Lots of undergraduate students in America are debt-stricken. Their heavy student loans have held them back from becoming homeowners, getting married and starting a family. This situation may happen in China but it is not as dire as in America. I have to work a few years in the US to scrimp and save for my graduate study. But I see college tuition in America is increasing annually just like the housing market in China. No way can I catch up if my salary does not increase proportionally. Let alone for poor families in America who cannot afford food and housing. Education is luxury to them.

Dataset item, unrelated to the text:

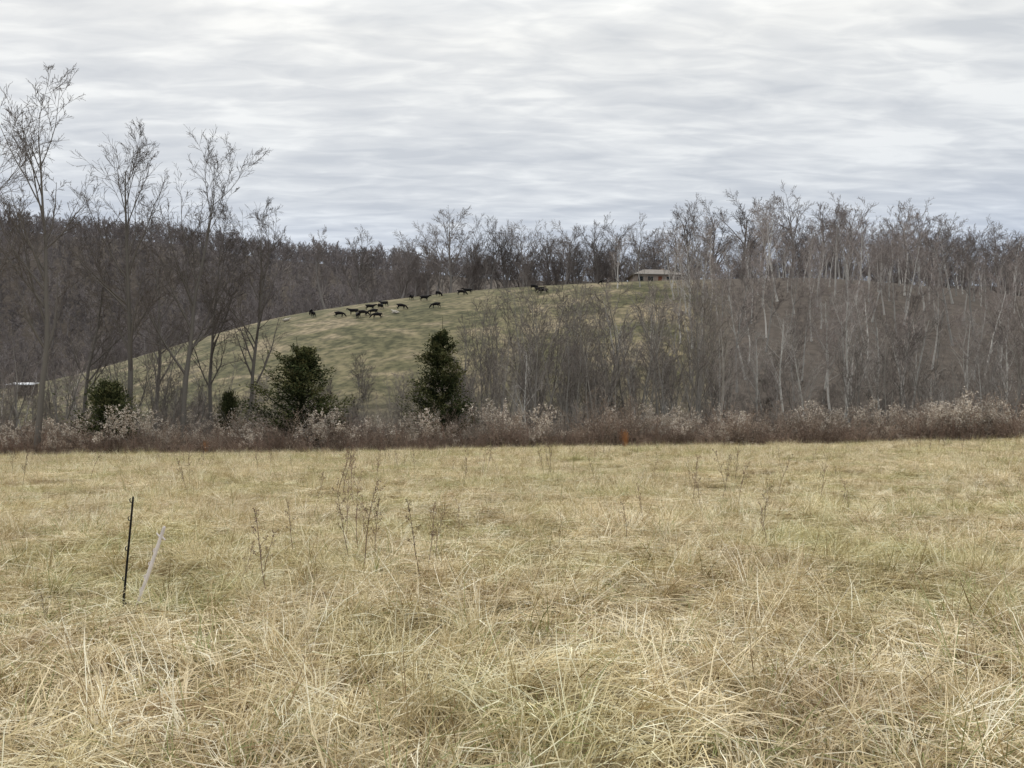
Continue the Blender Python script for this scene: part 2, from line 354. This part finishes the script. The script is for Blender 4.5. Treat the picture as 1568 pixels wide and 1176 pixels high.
# ------------------------------------------------ trees
tall=[tree_mesh('tall_bare_tree_%d'%i,400+i,25,0.21,bark_tall,1,(15,7,6,4),0.30,37,0.37,0.009,0.04,0,0.07,0.5,0.40,0.78,0.88) for i in range(5)]
thin=[tree_mesh('thin_bare_tree_%d'%i,420+i,12,0.075,bark,1+(i%3),(13 if i%3==0 else 8,6,4),0.3,30,0.30,0.009,0.05,0.06,0.06,0.5,0.5,0.86) for i in range(6)]
shrub=[tree_mesh('bare_shrub_%d'%i,440+i,4.0,0.035,bark,6,(8,6,3),0.1,42,0.38,0.010,0.09,0.1,0.03,0.6,0.5,1.0) for i in range(4)]
mid=[tree_mesh('wood_tree_%d'%i,460+i,18,0.17,bark_wood,1,(13,6,6,3),0.38,36,0.36,0.013,0.045,0.03,0.06,0.5,0.35,0.76,0.88) for i in range(6)]
farm=[tree_mesh('ridge_tree_%d'%i,480+i,14,0.14,bark_haze,1,(14,7,5),0.12,48,0.42,0.045,0.03,0,0.03,0.5,0.3,0.7) for i in range(4)]
sky_t=[tree_mesh('crest_tree_%d'%i,500+i,19,0.26,bark_crest,1,(11+i%3,7,6,4),0.26,38,0.50,0.014,0.07,0.03,0.06,0.5,0.25,0.60,0.75) for i in range(8)]
pale=[tree_mesh('pale_tree_%d'%i,520+i,15,0.14,bark_pale,1,(14,6,6),0.25,34,0.36,0.012,0.04,0.03,0.06,0.5,0.4,0.8,0.85) for i in range(2)]

def tree_at(name,me,px,y,ht,base,rz=None):
    x=X(px,y); s=ht/base
    add(name,me,(x,y,float(H(x,y))-0.1),(rng.normal(0,.02),rng.normal(0,.02),rng.uniform(0,6.28) if rz is None else rz),(s,s,s))
def topz(px,y,top): return EYE+(HY-top)/F*y-float(H(X(px,y),y))
for i,(px,y,top,k) in enumerate([(55,54,120,0),(-5,58,165,2),(198,57,198,1),(278,57,210,2),(322,64,300,0),(378,62,303,1),(130,66,340,3),(235,70,330,4)]):
    tree_at('tall_bare_tree',tall[k],px,y,topz(px,y,top),25)
for i in range(42):
    px=rng.uniform(-120,400); y=rng.uniform(58,82); tree_at('slender_bare_tree',thin[i%6],px,y,rng.uniform(5,12.5),12)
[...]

It is no surprise that universities in America love foreign students, in particular those who can pay out-of-state tuition in full. I can’t help asking—Doesn’t the acceptance of the haves and the fortunate in college deprive of the chances of the have-nots and the unfortunate? Has American tertiary education become accessible only to those who can afford it? Wouldn’t it against our Founding Father Thomas Jefferson’s advocacy for free public education?

In fact, I doubt President Jefferson’s idea about the supervision of public education. He believed it should be supervised by “those most interested in its conduct” but not the government. Different from China whose education system is government-backed, the business model of tertiary education in America is capital-driven, and is with as little interference from the government as possible.

Perhaps that explains why tuition in American universities is only going up to keep them running like companies, by feeding the best human brains and mechanic minds.

But when is enough is enough? How much should tuition be set to be affordable for the general public as well as to satisfy the insatiable education providers? Besides ramping up tuition, can alum donation, grant funding and local taxes be enough to keep an institute running?

It’s rare to see college teachers on strike over a pay raise. Perhaps it’s time for them to look to their peers in public secondary schools, who continue to give the affordable education to American youths, despite their low pay. President Jefferson once said, “Enlighten the people generally, and tyranny and oppressions of body and mind will vanish like evil spirits at the dawn of day.” It’s about time to invest affordable education.

If China can, the U.S. should not be far behind.